Show each line of the data below that has the string "pixels" in it.

-- Start of ENTRIES SHOWN --

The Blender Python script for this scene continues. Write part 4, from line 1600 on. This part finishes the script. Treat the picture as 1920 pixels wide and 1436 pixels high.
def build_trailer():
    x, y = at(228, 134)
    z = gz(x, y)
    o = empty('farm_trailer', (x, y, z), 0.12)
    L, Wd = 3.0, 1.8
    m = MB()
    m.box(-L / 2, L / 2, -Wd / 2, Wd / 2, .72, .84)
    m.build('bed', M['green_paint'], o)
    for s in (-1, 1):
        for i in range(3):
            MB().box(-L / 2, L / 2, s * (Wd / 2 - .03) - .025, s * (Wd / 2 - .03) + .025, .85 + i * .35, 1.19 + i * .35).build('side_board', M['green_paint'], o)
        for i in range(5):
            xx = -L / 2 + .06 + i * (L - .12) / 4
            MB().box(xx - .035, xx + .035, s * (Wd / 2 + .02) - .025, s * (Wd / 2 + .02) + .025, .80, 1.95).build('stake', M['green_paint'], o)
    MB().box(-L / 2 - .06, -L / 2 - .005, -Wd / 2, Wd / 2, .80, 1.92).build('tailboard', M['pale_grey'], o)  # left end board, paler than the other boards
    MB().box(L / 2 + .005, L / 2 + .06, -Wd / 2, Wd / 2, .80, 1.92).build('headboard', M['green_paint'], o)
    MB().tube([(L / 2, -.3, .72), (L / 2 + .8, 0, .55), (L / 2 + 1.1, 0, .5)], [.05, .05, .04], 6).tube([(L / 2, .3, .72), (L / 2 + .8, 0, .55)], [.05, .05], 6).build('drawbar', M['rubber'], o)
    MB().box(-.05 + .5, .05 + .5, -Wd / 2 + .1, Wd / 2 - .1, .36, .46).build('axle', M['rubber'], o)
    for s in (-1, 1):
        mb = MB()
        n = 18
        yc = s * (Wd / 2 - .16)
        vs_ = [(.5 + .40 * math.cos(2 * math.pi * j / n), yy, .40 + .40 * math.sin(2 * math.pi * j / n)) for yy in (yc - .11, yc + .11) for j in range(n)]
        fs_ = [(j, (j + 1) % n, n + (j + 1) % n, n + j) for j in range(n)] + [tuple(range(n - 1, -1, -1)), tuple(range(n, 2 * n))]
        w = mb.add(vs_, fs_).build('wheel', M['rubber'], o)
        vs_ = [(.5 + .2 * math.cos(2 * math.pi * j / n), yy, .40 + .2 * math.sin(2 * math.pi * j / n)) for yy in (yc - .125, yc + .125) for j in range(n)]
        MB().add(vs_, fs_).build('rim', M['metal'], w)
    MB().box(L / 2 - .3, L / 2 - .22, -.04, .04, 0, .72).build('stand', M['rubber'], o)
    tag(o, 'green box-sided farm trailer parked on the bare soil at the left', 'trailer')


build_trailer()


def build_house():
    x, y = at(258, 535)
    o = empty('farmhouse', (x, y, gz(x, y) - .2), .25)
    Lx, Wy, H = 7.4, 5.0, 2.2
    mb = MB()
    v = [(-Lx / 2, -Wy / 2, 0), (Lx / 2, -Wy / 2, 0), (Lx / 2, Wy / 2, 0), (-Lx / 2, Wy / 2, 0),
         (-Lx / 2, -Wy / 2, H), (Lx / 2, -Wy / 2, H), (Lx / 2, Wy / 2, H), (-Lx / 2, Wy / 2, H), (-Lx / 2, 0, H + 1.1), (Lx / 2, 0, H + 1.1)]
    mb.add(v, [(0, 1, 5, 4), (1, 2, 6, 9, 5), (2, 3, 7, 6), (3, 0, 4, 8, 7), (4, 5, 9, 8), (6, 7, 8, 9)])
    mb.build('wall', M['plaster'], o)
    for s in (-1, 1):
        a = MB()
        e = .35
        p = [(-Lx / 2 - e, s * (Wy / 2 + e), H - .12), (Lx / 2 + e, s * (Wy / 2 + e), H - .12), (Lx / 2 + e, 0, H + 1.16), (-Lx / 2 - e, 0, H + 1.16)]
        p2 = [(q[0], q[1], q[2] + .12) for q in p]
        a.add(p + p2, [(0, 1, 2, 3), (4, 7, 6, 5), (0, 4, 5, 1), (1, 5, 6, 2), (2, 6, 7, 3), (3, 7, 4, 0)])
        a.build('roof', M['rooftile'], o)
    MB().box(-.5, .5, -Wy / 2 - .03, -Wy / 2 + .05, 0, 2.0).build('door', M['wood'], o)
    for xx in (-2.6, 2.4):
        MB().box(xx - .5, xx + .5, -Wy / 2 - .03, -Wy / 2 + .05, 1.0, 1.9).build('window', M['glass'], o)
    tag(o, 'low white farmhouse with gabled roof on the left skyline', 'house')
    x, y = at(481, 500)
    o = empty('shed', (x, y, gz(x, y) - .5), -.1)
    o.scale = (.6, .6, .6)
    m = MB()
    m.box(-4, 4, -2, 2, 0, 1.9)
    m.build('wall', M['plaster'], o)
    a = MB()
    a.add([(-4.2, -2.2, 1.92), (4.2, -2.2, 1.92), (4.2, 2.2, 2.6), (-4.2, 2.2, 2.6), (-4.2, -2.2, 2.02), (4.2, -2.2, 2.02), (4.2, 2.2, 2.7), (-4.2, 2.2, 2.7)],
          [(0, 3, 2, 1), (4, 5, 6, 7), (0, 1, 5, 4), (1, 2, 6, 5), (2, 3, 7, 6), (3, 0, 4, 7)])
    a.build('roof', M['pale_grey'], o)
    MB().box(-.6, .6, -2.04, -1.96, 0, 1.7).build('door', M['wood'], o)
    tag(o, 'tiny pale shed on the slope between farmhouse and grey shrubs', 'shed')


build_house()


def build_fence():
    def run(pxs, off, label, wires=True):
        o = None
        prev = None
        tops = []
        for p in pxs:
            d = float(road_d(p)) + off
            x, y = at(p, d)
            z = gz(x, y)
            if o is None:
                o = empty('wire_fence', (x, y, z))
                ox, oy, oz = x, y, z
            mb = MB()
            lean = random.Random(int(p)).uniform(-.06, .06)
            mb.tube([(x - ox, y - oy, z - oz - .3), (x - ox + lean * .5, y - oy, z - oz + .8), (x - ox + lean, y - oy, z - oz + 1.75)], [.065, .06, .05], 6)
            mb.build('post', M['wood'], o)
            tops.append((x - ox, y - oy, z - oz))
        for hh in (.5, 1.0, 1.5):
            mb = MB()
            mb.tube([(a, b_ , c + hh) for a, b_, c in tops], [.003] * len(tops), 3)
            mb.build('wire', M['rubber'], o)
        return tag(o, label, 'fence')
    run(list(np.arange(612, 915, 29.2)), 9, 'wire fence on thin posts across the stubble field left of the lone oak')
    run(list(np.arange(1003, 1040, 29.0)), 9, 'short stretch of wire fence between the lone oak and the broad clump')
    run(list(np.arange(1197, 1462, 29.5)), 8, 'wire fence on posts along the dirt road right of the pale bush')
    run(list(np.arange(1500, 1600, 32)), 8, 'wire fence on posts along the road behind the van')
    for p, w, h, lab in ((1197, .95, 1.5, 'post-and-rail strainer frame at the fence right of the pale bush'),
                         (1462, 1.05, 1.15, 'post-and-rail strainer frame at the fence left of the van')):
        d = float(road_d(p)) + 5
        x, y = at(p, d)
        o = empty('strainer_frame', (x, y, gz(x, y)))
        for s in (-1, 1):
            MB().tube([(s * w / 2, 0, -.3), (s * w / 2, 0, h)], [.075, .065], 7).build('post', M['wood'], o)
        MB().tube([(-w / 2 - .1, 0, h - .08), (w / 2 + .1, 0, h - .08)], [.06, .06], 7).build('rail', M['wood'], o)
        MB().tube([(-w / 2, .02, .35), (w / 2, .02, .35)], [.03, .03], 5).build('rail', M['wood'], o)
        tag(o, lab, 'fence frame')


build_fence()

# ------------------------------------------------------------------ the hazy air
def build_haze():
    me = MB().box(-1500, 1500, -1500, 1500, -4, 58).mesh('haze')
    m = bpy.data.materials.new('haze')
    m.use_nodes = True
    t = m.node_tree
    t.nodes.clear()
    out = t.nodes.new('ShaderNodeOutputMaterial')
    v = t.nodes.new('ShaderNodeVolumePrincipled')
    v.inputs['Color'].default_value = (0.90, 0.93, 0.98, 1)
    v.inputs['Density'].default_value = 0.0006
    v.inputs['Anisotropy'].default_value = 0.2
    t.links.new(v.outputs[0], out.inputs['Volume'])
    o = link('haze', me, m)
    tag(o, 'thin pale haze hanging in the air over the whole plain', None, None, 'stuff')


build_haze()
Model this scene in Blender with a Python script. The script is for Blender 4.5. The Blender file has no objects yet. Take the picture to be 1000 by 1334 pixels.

-- End of ENTRIES SHOWN --

#### ANSWER:
The Blender Python script for this scene continues. Write part 4, from line 1600 on. This part finishes the script. Treat the picture as 1920 pixels wide and 1436 pixels high.
Model this scene in Blender with a Python script. The script is for Blender 4.5. The Blender file has no objects yet. Take the picture to be 1000 by 1334 pixels.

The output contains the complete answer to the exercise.